A tone cluster is a cluster of tones, or notes, that follow each other in a scale.

A tone cluster usually has a minimum of three notes. It is constructed from consecutive notes in a scale.

Any scale can be used to write a tone cluster. Any number of notes from that scale can be used to write a tone cluster.

One way to look at a tone cluster is as an example of pandiatonicism. This term is associated with functional harmony. It means that, whilst the notes are diatonic to a scale, the chord does not have any of the functions associated with diatonic and chromatic chords in functional harmony. All the notes in the tone clusters in tone cluster are taken from a scale. The first pair of chords are tone clusters in a major scale, the second pair are chromatic tone clusters, the third pair contain all five notes in a pentatonic scale and the fourth pair contain all the seven notes in a mode.

Another way to look at a tone cluster is as an application of the chord scale system in jazz harmony. This enables the notes in each chord in a progression to be constructed from different scales.

A further interpretation of a note cluster is as a chord constructed from the notes in the chromatic scale. This scale is probably the most widely used scale for tone clusters.

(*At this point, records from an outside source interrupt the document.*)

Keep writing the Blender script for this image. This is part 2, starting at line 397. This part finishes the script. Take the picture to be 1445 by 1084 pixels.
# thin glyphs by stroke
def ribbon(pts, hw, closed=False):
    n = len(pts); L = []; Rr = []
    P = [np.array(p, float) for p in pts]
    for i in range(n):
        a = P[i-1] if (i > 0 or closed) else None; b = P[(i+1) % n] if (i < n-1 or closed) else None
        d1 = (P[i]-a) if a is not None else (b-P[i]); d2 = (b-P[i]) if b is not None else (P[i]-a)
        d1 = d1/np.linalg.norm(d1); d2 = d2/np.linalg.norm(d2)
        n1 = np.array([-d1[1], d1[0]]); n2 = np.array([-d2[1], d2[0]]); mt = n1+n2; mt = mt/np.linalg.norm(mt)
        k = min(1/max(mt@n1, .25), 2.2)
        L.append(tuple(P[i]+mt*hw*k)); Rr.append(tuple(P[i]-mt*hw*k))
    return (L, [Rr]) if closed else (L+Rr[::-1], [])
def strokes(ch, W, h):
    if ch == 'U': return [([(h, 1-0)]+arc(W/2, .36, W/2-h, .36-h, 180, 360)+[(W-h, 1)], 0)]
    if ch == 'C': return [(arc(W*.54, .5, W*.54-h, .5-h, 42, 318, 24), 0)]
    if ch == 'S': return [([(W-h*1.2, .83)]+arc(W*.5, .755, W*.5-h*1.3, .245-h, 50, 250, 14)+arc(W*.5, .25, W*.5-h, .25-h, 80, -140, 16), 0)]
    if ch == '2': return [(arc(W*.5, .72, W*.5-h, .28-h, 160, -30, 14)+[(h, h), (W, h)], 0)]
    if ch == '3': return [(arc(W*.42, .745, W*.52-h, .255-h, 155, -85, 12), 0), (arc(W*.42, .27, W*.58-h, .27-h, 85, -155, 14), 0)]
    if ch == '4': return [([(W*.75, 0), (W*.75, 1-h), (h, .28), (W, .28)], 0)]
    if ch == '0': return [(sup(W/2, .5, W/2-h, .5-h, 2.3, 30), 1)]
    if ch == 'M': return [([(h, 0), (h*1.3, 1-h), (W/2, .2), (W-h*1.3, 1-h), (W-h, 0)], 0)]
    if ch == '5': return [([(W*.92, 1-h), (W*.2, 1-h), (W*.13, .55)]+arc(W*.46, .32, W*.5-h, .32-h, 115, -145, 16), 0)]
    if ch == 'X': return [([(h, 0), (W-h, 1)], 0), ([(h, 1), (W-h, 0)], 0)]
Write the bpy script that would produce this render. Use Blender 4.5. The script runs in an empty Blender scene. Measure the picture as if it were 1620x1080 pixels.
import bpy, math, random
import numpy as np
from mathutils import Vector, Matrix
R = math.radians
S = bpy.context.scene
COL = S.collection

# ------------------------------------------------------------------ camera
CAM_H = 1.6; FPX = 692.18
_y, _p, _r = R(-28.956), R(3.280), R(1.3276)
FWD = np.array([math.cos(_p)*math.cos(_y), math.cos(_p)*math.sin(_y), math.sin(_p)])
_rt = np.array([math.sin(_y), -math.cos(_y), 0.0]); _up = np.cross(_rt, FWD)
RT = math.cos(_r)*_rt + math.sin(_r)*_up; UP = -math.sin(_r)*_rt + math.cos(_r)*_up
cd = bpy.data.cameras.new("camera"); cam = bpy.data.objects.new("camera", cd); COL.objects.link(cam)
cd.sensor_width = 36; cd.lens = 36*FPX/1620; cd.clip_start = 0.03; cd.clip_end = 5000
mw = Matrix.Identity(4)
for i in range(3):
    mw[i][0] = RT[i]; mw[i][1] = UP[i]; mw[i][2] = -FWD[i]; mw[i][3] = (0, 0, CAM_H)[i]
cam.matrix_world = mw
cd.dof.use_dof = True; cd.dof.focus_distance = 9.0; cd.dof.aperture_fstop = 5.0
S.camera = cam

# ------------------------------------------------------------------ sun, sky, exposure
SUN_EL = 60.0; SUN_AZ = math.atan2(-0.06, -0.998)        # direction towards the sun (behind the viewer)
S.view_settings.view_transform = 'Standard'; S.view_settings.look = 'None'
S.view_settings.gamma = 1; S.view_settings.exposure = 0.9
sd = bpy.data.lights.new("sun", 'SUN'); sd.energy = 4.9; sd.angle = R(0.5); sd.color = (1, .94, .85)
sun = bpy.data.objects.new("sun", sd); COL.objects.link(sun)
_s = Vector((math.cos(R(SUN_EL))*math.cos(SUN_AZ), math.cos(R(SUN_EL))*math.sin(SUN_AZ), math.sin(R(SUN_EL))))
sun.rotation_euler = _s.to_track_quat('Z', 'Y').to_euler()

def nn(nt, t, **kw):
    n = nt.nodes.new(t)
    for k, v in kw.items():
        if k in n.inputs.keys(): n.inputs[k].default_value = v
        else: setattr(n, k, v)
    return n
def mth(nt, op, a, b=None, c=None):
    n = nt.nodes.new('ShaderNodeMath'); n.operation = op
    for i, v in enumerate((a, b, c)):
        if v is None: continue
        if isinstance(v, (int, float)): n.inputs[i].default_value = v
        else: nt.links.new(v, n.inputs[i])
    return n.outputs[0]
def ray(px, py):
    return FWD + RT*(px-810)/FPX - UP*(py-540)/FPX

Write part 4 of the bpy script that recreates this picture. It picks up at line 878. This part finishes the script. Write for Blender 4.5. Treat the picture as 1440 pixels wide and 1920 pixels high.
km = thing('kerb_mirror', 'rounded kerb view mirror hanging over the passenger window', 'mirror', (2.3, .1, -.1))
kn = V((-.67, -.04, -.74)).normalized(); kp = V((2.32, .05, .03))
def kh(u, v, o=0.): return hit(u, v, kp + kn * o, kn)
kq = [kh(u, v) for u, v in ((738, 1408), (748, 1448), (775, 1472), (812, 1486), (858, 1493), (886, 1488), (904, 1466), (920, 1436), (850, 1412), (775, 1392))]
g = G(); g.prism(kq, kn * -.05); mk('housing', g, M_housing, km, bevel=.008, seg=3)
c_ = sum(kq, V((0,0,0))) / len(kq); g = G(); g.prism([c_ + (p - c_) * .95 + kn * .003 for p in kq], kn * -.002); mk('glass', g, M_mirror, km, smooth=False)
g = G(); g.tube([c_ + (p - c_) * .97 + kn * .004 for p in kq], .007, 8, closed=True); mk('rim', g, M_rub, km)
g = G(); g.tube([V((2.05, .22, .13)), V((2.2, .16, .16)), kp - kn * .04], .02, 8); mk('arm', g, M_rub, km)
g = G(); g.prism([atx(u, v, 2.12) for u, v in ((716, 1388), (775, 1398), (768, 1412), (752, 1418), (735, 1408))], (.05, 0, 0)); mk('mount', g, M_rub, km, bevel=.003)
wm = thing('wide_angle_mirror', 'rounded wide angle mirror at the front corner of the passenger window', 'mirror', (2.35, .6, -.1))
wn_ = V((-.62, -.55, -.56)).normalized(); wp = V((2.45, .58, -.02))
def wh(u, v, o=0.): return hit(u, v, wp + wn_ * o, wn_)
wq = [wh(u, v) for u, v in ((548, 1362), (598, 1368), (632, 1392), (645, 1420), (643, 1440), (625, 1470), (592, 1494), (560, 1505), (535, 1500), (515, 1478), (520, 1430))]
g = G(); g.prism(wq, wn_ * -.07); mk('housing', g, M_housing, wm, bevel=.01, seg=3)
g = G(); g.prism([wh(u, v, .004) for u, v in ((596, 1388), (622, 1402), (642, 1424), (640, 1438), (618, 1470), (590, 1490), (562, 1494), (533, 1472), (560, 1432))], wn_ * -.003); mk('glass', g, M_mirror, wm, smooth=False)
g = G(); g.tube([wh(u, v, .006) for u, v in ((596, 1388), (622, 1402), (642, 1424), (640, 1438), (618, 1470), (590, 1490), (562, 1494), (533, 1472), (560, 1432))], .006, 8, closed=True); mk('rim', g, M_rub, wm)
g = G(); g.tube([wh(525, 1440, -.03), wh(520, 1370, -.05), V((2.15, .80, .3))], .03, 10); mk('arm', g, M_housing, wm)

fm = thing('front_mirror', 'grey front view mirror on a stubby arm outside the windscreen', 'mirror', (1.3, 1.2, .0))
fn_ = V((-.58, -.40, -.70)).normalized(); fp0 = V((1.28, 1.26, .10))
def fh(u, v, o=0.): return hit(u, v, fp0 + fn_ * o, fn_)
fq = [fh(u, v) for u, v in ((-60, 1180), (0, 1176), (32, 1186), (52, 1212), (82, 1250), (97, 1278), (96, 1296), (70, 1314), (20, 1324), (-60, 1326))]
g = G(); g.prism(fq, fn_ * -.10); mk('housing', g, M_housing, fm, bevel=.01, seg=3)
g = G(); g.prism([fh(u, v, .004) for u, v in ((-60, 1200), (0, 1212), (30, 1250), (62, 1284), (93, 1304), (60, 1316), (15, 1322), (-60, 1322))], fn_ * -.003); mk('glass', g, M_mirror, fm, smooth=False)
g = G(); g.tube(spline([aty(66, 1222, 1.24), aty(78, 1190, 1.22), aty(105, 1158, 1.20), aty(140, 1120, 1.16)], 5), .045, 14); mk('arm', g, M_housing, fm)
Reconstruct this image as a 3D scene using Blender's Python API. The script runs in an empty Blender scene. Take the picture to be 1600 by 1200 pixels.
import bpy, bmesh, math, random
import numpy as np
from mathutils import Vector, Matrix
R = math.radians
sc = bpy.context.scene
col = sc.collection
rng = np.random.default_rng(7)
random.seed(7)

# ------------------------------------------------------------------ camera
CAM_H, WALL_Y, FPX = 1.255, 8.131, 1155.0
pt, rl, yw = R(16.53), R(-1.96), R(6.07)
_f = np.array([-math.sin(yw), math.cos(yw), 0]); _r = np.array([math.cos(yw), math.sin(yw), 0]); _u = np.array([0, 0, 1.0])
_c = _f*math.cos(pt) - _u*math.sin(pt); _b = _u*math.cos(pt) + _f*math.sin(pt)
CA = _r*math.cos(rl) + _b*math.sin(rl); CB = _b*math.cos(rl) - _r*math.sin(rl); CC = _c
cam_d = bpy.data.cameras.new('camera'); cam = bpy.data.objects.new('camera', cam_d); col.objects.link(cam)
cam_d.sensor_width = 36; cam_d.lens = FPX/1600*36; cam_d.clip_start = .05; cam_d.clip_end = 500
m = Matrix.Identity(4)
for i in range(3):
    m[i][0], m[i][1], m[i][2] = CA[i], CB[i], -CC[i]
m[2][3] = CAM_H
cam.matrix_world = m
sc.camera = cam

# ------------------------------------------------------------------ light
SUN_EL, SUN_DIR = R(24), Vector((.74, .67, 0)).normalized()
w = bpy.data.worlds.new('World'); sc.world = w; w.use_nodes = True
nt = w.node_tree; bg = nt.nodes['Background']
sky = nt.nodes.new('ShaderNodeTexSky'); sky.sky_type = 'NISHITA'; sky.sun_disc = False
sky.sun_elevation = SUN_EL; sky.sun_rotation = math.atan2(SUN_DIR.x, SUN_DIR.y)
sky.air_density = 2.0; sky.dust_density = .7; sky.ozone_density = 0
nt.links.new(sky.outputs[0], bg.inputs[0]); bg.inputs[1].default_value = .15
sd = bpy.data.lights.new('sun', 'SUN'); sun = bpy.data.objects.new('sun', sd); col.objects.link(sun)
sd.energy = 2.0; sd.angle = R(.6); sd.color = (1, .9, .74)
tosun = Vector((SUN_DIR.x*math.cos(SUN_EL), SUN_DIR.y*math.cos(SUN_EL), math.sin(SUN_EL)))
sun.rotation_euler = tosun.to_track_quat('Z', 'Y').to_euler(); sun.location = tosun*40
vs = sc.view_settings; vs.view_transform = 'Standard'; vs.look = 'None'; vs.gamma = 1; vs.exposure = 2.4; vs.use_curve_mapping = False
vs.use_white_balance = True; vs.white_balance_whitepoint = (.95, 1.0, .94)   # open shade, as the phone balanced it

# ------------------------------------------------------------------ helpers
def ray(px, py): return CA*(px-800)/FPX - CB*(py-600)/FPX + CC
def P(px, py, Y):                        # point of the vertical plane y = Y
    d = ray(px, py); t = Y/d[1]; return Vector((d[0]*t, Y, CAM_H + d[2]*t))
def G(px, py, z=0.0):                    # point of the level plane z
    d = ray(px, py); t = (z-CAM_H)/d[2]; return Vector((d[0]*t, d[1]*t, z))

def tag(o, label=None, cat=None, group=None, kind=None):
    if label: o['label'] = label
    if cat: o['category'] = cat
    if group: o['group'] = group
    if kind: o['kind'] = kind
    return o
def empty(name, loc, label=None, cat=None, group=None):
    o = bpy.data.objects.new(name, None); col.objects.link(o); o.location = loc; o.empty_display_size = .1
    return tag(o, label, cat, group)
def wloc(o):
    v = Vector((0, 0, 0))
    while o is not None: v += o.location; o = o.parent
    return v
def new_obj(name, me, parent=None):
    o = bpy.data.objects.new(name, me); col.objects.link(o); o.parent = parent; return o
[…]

A tone cluster is often perceived as dissonant. However, if the outer notes of a tone cluster form a consonant interval, some listeners perceive the sound as more consonant than dissonant.

A tone cluster has ambiguous tonality. It is used in harmony as an ambiguous sounding chord, as a dissonant sounding chord, as an embellishment in a piece consisting of consonant chords, or as an unpitched sound akin to noise.